#### [Exercise brief]
Look through the listing for the word "picture". Copy each line that has it.
^^^^
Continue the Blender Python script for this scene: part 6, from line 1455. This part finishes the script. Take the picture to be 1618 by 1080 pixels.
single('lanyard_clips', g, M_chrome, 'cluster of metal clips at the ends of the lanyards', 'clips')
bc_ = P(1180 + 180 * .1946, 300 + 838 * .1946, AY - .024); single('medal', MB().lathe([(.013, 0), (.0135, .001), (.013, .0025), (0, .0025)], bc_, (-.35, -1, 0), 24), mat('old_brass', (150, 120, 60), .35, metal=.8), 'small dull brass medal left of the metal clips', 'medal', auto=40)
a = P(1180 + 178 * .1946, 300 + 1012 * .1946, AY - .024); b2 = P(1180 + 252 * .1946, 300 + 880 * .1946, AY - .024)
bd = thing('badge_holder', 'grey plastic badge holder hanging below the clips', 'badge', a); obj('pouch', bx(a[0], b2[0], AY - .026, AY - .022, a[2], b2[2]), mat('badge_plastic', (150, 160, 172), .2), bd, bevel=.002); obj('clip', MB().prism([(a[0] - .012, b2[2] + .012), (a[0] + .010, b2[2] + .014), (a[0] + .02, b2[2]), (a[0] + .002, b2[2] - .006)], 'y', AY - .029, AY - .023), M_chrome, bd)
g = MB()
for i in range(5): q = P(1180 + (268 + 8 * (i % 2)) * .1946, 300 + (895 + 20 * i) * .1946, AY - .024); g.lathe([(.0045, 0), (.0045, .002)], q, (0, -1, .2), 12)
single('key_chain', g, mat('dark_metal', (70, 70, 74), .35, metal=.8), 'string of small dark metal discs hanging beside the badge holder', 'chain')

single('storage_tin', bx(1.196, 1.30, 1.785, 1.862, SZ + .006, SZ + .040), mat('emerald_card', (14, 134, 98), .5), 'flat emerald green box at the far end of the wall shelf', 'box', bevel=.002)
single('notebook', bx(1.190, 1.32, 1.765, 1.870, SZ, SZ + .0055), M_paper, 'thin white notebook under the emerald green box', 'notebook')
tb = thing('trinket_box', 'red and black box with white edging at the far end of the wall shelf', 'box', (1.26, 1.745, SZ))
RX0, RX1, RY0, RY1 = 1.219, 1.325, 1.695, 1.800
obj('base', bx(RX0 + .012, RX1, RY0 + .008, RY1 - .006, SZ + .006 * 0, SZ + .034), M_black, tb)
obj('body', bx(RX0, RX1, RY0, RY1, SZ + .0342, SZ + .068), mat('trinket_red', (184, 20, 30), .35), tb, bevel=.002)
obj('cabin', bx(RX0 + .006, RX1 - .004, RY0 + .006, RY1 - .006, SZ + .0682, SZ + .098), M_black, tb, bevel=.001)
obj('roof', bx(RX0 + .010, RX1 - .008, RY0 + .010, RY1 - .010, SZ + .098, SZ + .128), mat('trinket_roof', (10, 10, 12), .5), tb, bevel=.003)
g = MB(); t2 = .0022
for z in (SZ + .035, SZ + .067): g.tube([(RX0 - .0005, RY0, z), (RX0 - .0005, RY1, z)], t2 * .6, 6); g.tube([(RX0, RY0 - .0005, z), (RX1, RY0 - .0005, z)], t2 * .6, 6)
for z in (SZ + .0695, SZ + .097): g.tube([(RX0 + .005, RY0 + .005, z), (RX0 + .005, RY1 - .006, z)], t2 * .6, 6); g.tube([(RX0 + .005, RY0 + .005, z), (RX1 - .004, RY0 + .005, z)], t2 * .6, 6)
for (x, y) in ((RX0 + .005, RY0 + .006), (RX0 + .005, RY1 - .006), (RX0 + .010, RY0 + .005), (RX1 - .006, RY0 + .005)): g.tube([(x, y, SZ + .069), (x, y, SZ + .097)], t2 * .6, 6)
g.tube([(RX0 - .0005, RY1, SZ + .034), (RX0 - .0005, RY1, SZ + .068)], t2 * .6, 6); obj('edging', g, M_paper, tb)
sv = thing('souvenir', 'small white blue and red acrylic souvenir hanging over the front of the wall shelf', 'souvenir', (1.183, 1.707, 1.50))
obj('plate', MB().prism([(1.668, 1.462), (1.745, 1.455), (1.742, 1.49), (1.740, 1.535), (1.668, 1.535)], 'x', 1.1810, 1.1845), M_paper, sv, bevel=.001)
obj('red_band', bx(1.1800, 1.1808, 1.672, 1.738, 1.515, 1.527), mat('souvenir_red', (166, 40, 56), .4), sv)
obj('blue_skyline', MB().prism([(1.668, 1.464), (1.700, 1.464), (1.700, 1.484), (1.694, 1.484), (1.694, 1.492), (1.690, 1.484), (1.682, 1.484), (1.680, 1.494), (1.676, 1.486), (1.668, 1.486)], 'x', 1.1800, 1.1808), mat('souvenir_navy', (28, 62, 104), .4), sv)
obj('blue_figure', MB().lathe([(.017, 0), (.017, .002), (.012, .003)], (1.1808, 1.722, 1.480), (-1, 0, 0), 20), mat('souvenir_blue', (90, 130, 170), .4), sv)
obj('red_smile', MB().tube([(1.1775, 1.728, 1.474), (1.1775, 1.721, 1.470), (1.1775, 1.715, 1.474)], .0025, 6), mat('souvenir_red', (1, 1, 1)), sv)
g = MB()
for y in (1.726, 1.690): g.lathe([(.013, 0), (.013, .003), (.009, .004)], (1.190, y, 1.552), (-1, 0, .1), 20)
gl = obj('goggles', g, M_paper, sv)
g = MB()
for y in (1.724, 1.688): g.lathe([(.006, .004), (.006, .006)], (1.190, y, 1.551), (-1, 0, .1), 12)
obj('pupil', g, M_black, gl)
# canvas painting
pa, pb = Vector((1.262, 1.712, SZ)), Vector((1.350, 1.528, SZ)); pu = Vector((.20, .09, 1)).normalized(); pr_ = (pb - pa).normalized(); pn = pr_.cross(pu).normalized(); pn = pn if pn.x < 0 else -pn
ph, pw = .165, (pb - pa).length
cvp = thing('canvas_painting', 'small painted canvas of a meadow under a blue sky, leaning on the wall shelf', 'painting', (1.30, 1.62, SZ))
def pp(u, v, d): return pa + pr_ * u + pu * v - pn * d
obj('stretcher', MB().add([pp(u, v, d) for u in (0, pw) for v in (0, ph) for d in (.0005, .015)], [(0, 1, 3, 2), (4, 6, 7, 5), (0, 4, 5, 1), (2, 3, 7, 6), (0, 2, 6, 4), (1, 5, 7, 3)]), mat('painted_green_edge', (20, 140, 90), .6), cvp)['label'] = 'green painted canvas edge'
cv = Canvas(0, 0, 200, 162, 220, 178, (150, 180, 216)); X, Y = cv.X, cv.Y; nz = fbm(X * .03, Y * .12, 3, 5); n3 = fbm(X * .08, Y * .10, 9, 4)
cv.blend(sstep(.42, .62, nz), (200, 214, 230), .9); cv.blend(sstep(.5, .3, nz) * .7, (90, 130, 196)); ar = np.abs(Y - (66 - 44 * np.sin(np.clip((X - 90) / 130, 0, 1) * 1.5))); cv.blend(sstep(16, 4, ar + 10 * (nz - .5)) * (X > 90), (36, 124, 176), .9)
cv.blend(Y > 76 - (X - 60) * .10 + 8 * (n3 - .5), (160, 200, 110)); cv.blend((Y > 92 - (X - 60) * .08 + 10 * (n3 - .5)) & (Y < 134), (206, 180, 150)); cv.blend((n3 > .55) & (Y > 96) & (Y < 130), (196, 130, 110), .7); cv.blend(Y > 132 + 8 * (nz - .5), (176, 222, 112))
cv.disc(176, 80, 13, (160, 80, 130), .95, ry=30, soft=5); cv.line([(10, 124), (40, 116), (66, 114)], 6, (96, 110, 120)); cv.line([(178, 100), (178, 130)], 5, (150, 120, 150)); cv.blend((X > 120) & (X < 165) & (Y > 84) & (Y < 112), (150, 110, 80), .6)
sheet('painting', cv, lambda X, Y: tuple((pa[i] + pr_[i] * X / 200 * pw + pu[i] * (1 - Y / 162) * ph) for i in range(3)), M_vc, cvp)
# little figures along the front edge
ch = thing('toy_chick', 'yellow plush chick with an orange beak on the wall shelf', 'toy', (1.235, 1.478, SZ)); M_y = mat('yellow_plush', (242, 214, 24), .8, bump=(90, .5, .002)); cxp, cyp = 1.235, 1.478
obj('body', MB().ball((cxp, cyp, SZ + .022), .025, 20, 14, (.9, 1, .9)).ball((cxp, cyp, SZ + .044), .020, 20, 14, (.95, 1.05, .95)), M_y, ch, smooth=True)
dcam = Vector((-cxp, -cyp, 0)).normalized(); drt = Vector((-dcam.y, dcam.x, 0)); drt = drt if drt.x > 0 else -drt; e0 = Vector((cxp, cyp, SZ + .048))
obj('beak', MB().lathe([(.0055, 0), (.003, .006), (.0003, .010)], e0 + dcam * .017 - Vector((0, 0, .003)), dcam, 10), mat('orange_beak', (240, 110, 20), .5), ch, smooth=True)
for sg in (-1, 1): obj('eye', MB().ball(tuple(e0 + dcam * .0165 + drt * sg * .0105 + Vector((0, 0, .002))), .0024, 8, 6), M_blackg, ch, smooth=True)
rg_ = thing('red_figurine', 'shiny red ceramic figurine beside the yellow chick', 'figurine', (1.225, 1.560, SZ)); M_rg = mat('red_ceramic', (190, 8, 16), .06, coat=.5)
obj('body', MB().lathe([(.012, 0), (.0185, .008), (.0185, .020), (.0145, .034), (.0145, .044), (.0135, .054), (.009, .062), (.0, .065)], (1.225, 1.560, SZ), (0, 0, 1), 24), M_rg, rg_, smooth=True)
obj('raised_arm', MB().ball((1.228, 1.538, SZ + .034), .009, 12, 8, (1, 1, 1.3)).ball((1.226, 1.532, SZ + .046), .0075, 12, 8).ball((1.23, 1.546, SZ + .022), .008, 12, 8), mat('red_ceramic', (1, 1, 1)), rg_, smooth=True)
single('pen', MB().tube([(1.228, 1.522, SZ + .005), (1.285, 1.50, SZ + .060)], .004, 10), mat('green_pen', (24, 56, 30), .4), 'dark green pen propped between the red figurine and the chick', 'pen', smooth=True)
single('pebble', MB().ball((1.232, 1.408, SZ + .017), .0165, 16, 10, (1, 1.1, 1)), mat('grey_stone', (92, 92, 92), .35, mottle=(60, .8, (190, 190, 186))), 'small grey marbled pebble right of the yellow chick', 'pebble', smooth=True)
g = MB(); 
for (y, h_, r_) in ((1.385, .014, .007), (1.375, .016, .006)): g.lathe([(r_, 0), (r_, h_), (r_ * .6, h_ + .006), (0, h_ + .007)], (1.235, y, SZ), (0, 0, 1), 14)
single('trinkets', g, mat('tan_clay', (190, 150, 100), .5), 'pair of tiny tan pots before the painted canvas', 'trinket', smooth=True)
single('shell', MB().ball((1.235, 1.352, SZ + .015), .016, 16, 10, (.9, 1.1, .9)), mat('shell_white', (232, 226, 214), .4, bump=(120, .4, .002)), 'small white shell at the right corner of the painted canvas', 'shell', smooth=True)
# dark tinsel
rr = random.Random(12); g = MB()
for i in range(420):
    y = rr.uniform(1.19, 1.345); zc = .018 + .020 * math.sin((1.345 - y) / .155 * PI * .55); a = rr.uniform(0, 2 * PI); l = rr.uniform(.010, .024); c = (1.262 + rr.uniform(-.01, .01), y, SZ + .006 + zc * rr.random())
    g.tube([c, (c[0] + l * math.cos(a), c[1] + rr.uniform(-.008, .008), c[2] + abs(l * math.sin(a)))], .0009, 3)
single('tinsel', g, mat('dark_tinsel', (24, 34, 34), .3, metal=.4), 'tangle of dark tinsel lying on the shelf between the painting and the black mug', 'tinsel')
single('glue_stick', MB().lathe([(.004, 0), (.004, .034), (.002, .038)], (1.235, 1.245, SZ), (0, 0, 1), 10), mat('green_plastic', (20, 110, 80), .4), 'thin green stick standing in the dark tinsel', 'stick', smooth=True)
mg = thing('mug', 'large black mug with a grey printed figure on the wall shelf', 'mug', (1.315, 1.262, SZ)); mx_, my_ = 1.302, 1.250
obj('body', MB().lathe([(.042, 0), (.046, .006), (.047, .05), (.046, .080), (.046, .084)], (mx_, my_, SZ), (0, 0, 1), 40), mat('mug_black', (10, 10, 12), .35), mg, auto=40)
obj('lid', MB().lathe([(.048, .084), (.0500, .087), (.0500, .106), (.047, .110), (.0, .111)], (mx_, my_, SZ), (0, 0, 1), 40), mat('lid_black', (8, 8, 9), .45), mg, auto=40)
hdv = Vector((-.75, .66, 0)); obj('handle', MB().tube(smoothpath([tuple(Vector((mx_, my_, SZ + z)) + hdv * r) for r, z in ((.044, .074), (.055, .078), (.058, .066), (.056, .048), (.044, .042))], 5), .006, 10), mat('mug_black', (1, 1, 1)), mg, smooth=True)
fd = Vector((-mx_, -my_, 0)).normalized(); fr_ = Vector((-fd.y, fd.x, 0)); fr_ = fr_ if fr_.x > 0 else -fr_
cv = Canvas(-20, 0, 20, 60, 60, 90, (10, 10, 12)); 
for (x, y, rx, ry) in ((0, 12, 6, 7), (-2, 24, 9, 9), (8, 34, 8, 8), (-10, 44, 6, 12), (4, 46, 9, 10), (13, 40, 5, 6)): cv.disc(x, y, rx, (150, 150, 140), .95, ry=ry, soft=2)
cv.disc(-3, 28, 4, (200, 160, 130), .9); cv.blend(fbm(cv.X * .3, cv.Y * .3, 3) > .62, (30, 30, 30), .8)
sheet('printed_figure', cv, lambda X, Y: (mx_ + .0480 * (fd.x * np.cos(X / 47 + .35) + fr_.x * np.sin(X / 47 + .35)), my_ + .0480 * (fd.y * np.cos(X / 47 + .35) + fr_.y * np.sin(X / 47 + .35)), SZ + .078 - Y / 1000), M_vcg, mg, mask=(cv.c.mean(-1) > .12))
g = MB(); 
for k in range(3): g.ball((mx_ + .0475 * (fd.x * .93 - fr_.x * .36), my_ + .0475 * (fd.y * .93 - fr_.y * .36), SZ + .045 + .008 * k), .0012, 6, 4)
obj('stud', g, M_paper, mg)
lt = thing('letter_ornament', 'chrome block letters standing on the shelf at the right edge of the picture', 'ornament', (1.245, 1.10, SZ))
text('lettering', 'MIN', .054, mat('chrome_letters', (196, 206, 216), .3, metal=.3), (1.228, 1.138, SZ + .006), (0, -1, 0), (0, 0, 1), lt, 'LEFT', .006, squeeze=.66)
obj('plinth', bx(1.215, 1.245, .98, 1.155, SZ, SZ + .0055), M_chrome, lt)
^^^^
#### [Reply to the exercise]
Continue the Blender Python script for this scene: part 6, from line 1455. This part finishes the script. Take the picture to be 1618 by 1080 pixels.
lt = thing('letter_ornament', 'chrome block letters standing on the shelf at the right edge of the picture', 'ornament', (1.245, 1.10, SZ))